» **Written exercise**
Print word for word the first line of the listing below and every line after it, through the line with "m_.box(0.02, W-0.02, WY+0.03, L-0.2, zd-0.26, zd-0.032);". Leave out the pictures and the rest.

» **Data provided**
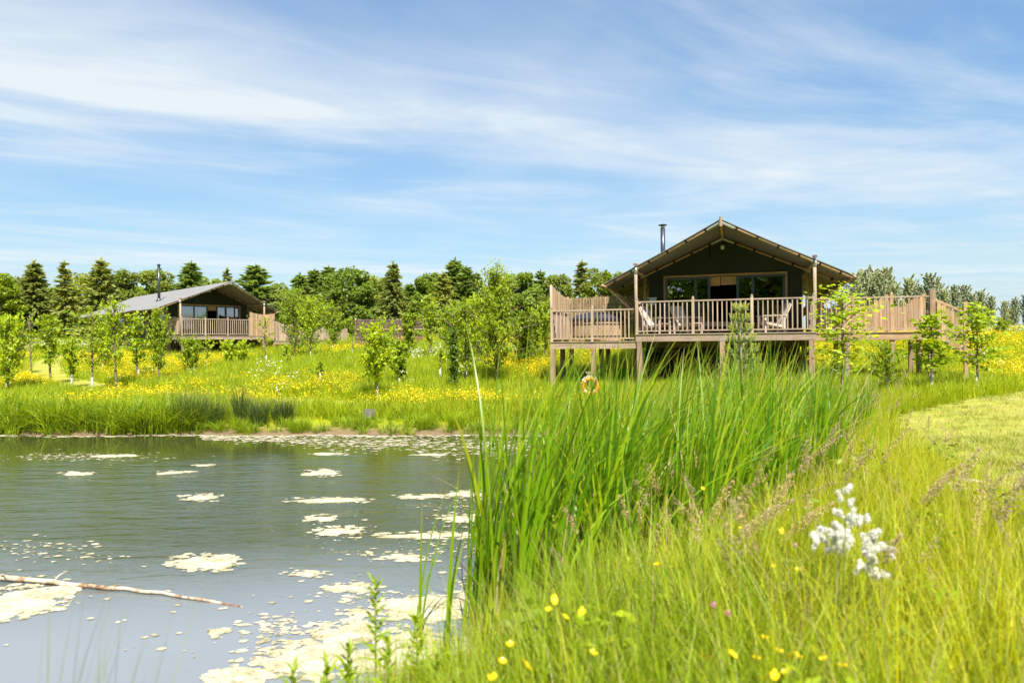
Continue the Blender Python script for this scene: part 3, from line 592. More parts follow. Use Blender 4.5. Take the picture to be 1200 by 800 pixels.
    m_ = MB(); m_.lathe([(0.2, rz(fu)-0.12), (0.16, rz(fu)+0.03), (0.1, rz(fu)+0.12)], (fu, fv, 0), 14); m_.build('flue_collar', M['flue'], fl)
    # decks, rails, posts
    def post(u, v, top, s=0.15):
        b = min(gy(u, v)-0.3, top-0.6); m_ = MB(); m_.box(-s/2, s/2, -s/2, s/2, b, top); m_.build('deck_post', M['post'], root, (u, v, 0))
    deck(root, 0.0, W, 0.0, WY+0.02, zd, wx)
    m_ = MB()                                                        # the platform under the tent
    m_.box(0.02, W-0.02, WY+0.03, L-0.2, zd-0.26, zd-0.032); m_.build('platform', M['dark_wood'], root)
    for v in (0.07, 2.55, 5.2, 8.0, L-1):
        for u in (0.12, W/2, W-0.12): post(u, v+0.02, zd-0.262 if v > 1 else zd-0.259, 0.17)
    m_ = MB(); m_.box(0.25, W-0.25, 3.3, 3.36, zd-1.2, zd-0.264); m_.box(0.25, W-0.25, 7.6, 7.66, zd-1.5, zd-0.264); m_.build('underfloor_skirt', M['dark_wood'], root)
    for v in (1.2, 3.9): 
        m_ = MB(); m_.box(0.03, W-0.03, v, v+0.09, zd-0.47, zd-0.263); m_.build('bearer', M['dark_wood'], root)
    if main:
        railing(root, (0.045, 0.05), (W-0.045, 0.05), zd, 3, wz, wx)
        railing(root, (W-0.045, 0.095), (W-0.045, 1.15), zd, 1, wz, wx, first=False)
        railing(root, (0.045, 0.7), (0.045, 1.9), zd, 1, wz, wx, first=False)
        # lower wing on the left, for the tub
        zl = zd-0.235
        deck(root, -3.05, -0.004, 0.05, 3.2, zl, wx)
        railing(root, (-3.0, 0.1), (-0.06, 0.1), zl, 2, wz, wx, last=False)
        railing(root, (-3.0, 0.145), (-3.0, 2.9), zl, 2, wz, wx, first=False, last=False)
        for u, v in ((-2.98, 0.13), (-1.5, 0.13), (-2.98, 1.6), (-1.5, 1.6), (-2.98, 3.1), (-1.5, 3.1), (-0.2, 1.7)): post(u, v, zl-0.262, 0.16)
        # entrance wing on the right with concave board panels and a boarded stair
        zr = zd-0.02
        deck(root, W+0.004, 9.2, 0.62, 3.4, zr, M['warm_x'])
        railing(root, (W+0.05, 0.67), (9.1, 0.67), zr, 3, M['warm_z'], M['wood_x'], first=False)
        for u, v in ((W+1.0, 0.72), (W+2.3, 0.72), (9.08, 0.72), (W+1.2, 2.2), (9.08, 2.2), (W+1.0, 3.3), (9.08, 3.3)): post(u, v, zr-0.262, 0.14)
        m_ = MB(); m_.box(-0.075, 0.075, -0.075, 0.075, zr, zr+1.3); m_.build('corner_post', M['post'], root, (9.12, 0.69, 0))
        bd = MB(); bd.box(-0.055, 0.055, -0.011, 0.011, 0, 1.0); bmesh_ = bd.mesh('fence_board', M['warm_z'])
        pf = MB(); pf.bar((W+0.1, 1.78, zr+0.3), (9.1, 1.78, zr+0.3), 0.05, 0.07)
        for k in range(4): pf.box(W+0.15+k*1.08, W+0.24+k*1.08, 1.74, 1.82, zr, zr+1.25)
        pn = pf.build('board_fence', M['warm_x'], root)
        for k in range(28):
            t = (k % 9.0)/8.0; hh = 1.15-0.36*math.sin(math.pi*t); put('fence_board', bmesh_, pn, (W+0.16+k*0.118, 1.72, zr+0.04), (0, 0, 0), (1, 1, hh))
        # stair down to the right: boarded side and treads
        sp = MB(); sp.bar((9.2, 0.66, zr+0.98), (10.0, 0.66, zr+0.56), 0.05, 0.07); sp.box(9.95, 10.05, 0.6, 0.70, gy(10, .66)-0.2, zr+0.9); st = sp.build('stair_side', M['warm_x'], root)
        for k in range(6):
            u = 9.29+k*0.122; t_ = zr+0.98-0.528*(u-9.2)-0.16*math.sin(math.pi*(u-9.2)/1.8); b_ = zr-0.25-0.528*(u-9.2); put('fence_board', bmesh_, st, (u, 0.64, b_), (0, 0, 0), (1, 1, t_-b_))
        for k in range(4):
            m_ = MB(); m_.box(9.22+k*0.3, 9.55+k*0.3, 0.72, 1.75, zr-0.2-k*0.19, zr-0.16-k*0.19); m_.build('tread', M['warm_x'], root)
    else:
        railing(root, (0.045, 0.05), (4.55, 0.05), zd, 3, wz, wx)
        railing(root, (0.045, 0.095), (0.045, 2.5), zd, 2, wz, wx, first=False)
        # board screen closing the right end of the deck
        bd = MB(); bd.box(-0.06, 0.06, -0.012, 0.012, 0, 1.0); bmesh_ = bd.mesh('screen_board', M['warm_z'])
        pf = MB(); pf.box(4.6, 4.72, 0.0, 0.12, zd-0.3, zd+1.65); pf.box(W+0.55, W+0.64, 0.0, 0.1, zd-0.3, zd+1.5); pf.bar((4.7, 0.06, zd+0.4), (W+0.6, 0.06, zd+0.4), 0.05, 0.07); pn = pf.build('board_screen', M['warm_x'], root)
        for k in range(13):
            put('screen_board', bmesh_, pn, (4.78+k*0.132, 0.025, zd-0.2), (0, 0, 0), (1, 1, 1.8-0.1*math.sin(math.pi*k/12)))
        zl = zd-0.35
        deck(root, 6.36, 12.6, 0.1, 3.0, zl, wx)
        bd = MB(); bd.box(-0.06, 0.06, -0.012, 0.012, 0, 1.0); bm2 = bd.mesh('fence_board', M['wood_z'])
        pf = MB(); pf.bar((6.4, 0.16, zl+0.3), (12.5, 0.16, zl+0.3), 0.05, 0.07); pn = pf.build('board_fence', wx, root)
        for k in range(46):
            t = (k % 15)/14; put('fence_board', bm2, pn, (6.45+k*0.132, 0.12, zl+0.02), (0, 0, 0), (1, 1, (1.45 if k < 15 else 0.95)-0.3*math.sin(math.pi*t)))
        for u in (6.4, 8.4, 10.4, 12.4):
            for v in (0.18, 2.8): post(u, v, zl-0.262, 0.14)
    return root
LY1, LY2 = R(-18), R(46)
lodge1 = lodge((4.26, 23.5, 0.54), LY1, 2.0, 11.5, 'large canvas lodge on stilts with dark green gable and open glass doors, behind the reeds', True)
lodge2 = lodge((-21.4, 44.2, 1.0), LY2, 2.0, 18.5, 'farther canvas lodge at the left whose long pale roof carries a tall black flue', False)
def L1(u, v, w=0.0):
    c, s = math.cos(LY1), math.sin(LY1); return (4.26+u*c-v*s, 23.5+u*s+v*c, 0.54+2.0+w)
def L2(u, v, w=0.0):
    c, s = math.cos(LY2), math.sin(LY2); return (-21.4+u*c-v*s, 44.2+u*s+v*c, 1.0+2.0+w)

# ------------------------------------------------------------------ things on and round the decks
def brushwood_screen():
    z0 = -0.235; c = L1(-3.0, 0.3, z0)
    root = tag(empty('brushwood_screen', c, LY1), 'tall curved screen of dry brushwood canes round the tub deck, highest at its front edge', 'screen')
    rg = random.Random(4)
    def top(s): return 2.02-0.30*math.sin(min(1, s/2.6)*math.pi*0.5)*1.0+0.10*max(0, (s-2.6))/3.0      # s runs along the path
    path = [(-0.06, 0), (-0.06, 2.75), (2.85, 2.75)]
    segs = [((-0.06, 0.0), (-0.06, 2.75), 0.0), ((-0.06, 2.75), (2.85, 2.75), 2.75)]
    for a, b, s0 in segs:
        d = Vector((b[0]-a[0], b[1]-a[1], 0)); Ls = d.length; e = d.normalized(); nrm = Vector((-e.y, e.x, 0)); n = int(Ls/0.02)
        V, F = [], []; 
        for k in range(n*2):
            t = (k/(n*2))*Ls+rg.uniform(-.006, .006); p = Vector((a[0], a[1], 0))+e*t+nrm*rg.uniform(-0.035, 0.035); hh = top(s0+t)+rg.uniform(-0.05, 0.035); r = rg.uniform(0.006, 0.014)
            lean = e*rg.uniform(-0.05, 0.05); k0 = len(V)
            for q, rr in ((p, r), (p+lean+Vector((0, 0, hh)), r*0.7)):
                for j in range(3):
                    an = j*2.094+k; V.append(q+(e*math.cos(an)+nrm*math.sin(an))*rr)
            F += [(k0+j, k0+(j+1) % 3, k0+3+(j+1) % 3, k0+3+j) for j in range(3)]
        o = put('cane_panel', np_mesh('cane_panel', [tuple(v) for v in V], F, M['cane']), root); o['kind'] = 'stuff'
        for zz in (0.35, 1.0, 1.45):
            m_ = MB(); m_.bar((a[0]+nrm.x*.05, a[1]+nrm.y*.05, zz), (b[0]+nrm.x*.05, b[1]+nrm.y*.05, zz), 0.03, 0.05); m_.build('rail', M['wood_x'], root)
    for p, h_ in (((-0.06, -0.05), 2.06), ((-0.12, 2.8), 1.8), ((1.4, 2.83), 1.75), ((2.9, 2.82), 1.78)):
        m_ = MB(); m_.tube([(p[0], p[1], 0), (p[0], p[1], h_)], 0.05, 8); m_.build('post', M['wood_z'], root, smooth=True)
brushwood_screen()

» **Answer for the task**
Continue the Blender Python script for this scene: part 3, from line 592. More parts follow. Use Blender 4.5. Take the picture to be 1200 by 800 pixels.
    m_ = MB(); m_.lathe([(0.2, rz(fu)-0.12), (0.16, rz(fu)+0.03), (0.1, rz(fu)+0.12)], (fu, fv, 0), 14); m_.build('flue_collar', M['flue'], fl)
    # decks, rails, posts
    def post(u, v, top, s=0.15):
        b = min(gy(u, v)-0.3, top-0.6); m_ = MB(); m_.box(-s/2, s/2, -s/2, s/2, b, top); m_.build('deck_post', M['post'], root, (u, v, 0))
    deck(root, 0.0, W, 0.0, WY+0.02, zd, wx)
    m_ = MB()                                                        # the platform under the tent
    m_.box(0.02, W-0.02, WY+0.03, L-0.2, zd-0.26, zd-0.032); m_.build('platform', M['dark_wood'], root)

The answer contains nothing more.